Sadly, another frustrated American hausfrau didn’t cut it for Oscar voters. It’s that ‘range’ thing again… Surely dimming her star wattage to play an illiterate SS guard who gets carnal with a 15-year-old boy (David Kross) before rotting in prison in granny make-up is the more praiseworthy effort? In Stephen Daldry’s hands, it’s not. As Hanna Schmitz, Winslet is solid in the early, sensual sequences. But later, when the scope of her heinous crimes is revealed, the actress – and Daldry, straining in convoluted strokes to bear witness to a nation’s damaged psyche – tries too hard to milk our pity for Hanna, leaving a slightly sour taste.

It’s an odd criticism to level at Winslet, whose immense likeability has always been one of her strengths, allowing us to buy her characters at their most mystifying. On the other hand, Penn – and Milk – have no need to milk anything, earning every last drop of emotion as Van Sant deftly stokes the tension between the pioneering San Francisco supervisor and his conservative arch-rival (Brolin) to a tragic boiling point. And while Winslet never quite disappears into her character, Penn embraces every awkward foible. He is Harvey Milk.

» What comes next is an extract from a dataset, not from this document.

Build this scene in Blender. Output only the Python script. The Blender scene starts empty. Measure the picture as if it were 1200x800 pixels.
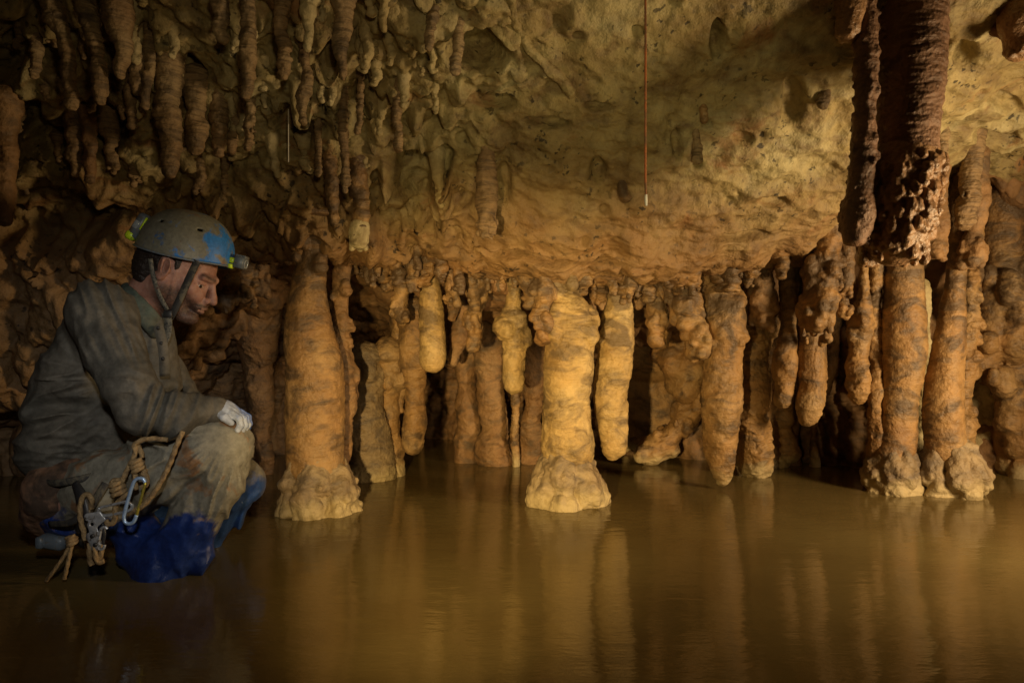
import bpy, math, random
import numpy as np
from mathutils import Vector, Matrix
random.seed(7)
F32 = np.float32
scene = bpy.context.scene
COL = scene.collection
CAM_H = 0.64
FPX = 800.0            # focal length in photo pixels (1200 wide)
def P(px, py, Y):      # a photo pixel and a distance -> a point in the cave
    return np.array([(px-600.0)/FPX*Y, Y, CAM_H-(py-400.0)/FPX*Y])

# ------------------------------------------------------------------ noise
from concurrent.futures import ThreadPoolExecutor
_pool = ThreadPoolExecutor(4)
_rng = np.random.default_rng(11)
_perm = _rng.permutation(512).astype(np.int32)
_g = _rng.normal(size=(512, 3)).astype(F32); _g /= np.linalg.norm(_g, axis=1, keepdims=True)
_gx, _gy, _gz = [np.ascontiguousarray(_g[:, i]) for i in range(3)]
_M = np.int32(511)
def _h(i, j, k):
    i = np.asarray(i).astype(np.int32); j = np.asarray(j).astype(np.int32); k = np.asarray(k).astype(np.int32)
    return _perm.take((_perm.take((_perm.take(i & _M)+j) & _M)+k) & _M)
def _noise1(p):
    fl = np.floor(p); i = fl.astype(np.int32); f = p-fl
    u = f*f*f*(f*(f*6-15)+10)
    X, Y, Z = f[:, 0], f[:, 1], f[:, 2]; ux, uy, uz = u[:, 0], u[:, 1], u[:, 2]
    ix, iy, iz = i[:, 0], i[:, 1], i[:, 2]
    X1, Y1, Z1 = X-1, Y-1, Z-1
    hx = (_perm.take(ix & _M), _perm.take((ix+1) & _M))
    r = []
    for a in (0, 1):
        for b in (0, 1):
            hxy = _perm.take((hx[a]+iy+b) & _M)+iz
            h0 = _perm.take(hxy & _M); h1 = _perm.take((hxy+1) & _M)
            xx = X1 if a else X; yy = Y1 if b else Y
            n0 = _gx.take(h0)*xx+_gy.take(h0)*yy+_gz.take(h0)*Z
            n1 = _gx.take(h1)*xx+_gy.take(h1)*yy+_gz.take(h1)*Z1
            r.append(n0+(n1-n0)*uz)
    y0 = r[0]+(r[1]-r[0])*uy; y1 = r[2]+(r[3]-r[2])*uy
    return (y0+(y1-y0)*ux)*F32(1.5)
def noise(p, seed=0.0):
    p = np.asarray(p, dtype=F32); sh = p.shape[:-1]
    p = p.reshape(-1, 3)+F32(seed*17.31)
    n = len(p); out = np.empty(n, F32); C = 16384
    if n <= C: return _noise1(p).reshape(sh)
    def job(a): out[a:a+C] = _noise1(p[a:a+C])
    list(_pool.map(job, range(0, n, C)))
    return out.reshape(sh)
def fbm(p, octv=4, seed=0.0, gain=0.5, ridged=False):
    a = 1.0; s = 0; q = np.asarray(p, dtype=F32); n = 0
    for o in range(octv):
        v = noise(q, seed+o*3.7)
        if ridged: v = 1-2*np.abs(v)
        s = s + v*a; n += a; a *= gain; q = q*2.03
    return s/n
_wtab = {}
def worley(p, seed=0):
    """distance to nearest jittered cell point (2 or 3 dims) and a random id of that cell"""
    p = np.asarray(p, dtype=F32); d = p.shape[-1]; sh = p.shape[:-1]; p = p.reshape(-1, d)
    tab = np.random.default_rng(100+seed).random((512, 4)).astype(F32); tc = [np.ascontiguousarray(tab[:, k]) for k in range(4)]
    n = len(p); best = np.full(n, 81.0, F32); idv = np.zeros(n, F32); C = 16384
    def job(a):
        q = p[a:a+C]; fl = np.floor(q); i = fl.astype(np.int32); f = q-fl
        bb = np.full(len(q), 81.0, F32); ii = np.zeros(len(q), F32)
        z5 = np.full(len(q), 5, np.int32)
        for ox in (-1, 0, 1):
            for oy in (-1, 0, 1):
                for oz in ((-1, 0, 1) if d == 3 else (0,)):
                    h = _h(i[:, 0]+ox, i[:, 1]+oy, i[:, 2]+oz if d == 3 else z5)
                    dd = (f[:, 0]-ox-tc[0].take(h))**2+(f[:, 1]-oy-tc[1].take(h))**2
                    if d == 3: dd = dd+(f[:, 2]-oz-tc[2].take(h))**2
                    m = dd < bb; bb = np.where(m, dd, bb); ii = np.where(m, tc[3].take(h), ii)
        best[a:a+C] = np.sqrt(bb); idv[a:a+C] = ii
    list(_pool.map(job, range(0, n, C)))
    return best.reshape(sh), idv.reshape(sh)
def sstep(a, b, x):
    t = np.clip((x-a)/(b-a), 0, 1); return t*t*(3-2*t)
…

No flag of pride for Milk’s extras (although at least they were ready, unlike The Reader), which comprise dull deleted scenes and three featurettes. Bizarrely, there’s not a single image of the real Harvey, making for a weirdly airbrushed package. Our advice? Skip Milk’s extras and go watch Rob Epstein’s outstanding doc The Times Of Harvey Milk instead. Like Penn and Winslet, it’s an Oscar winner too.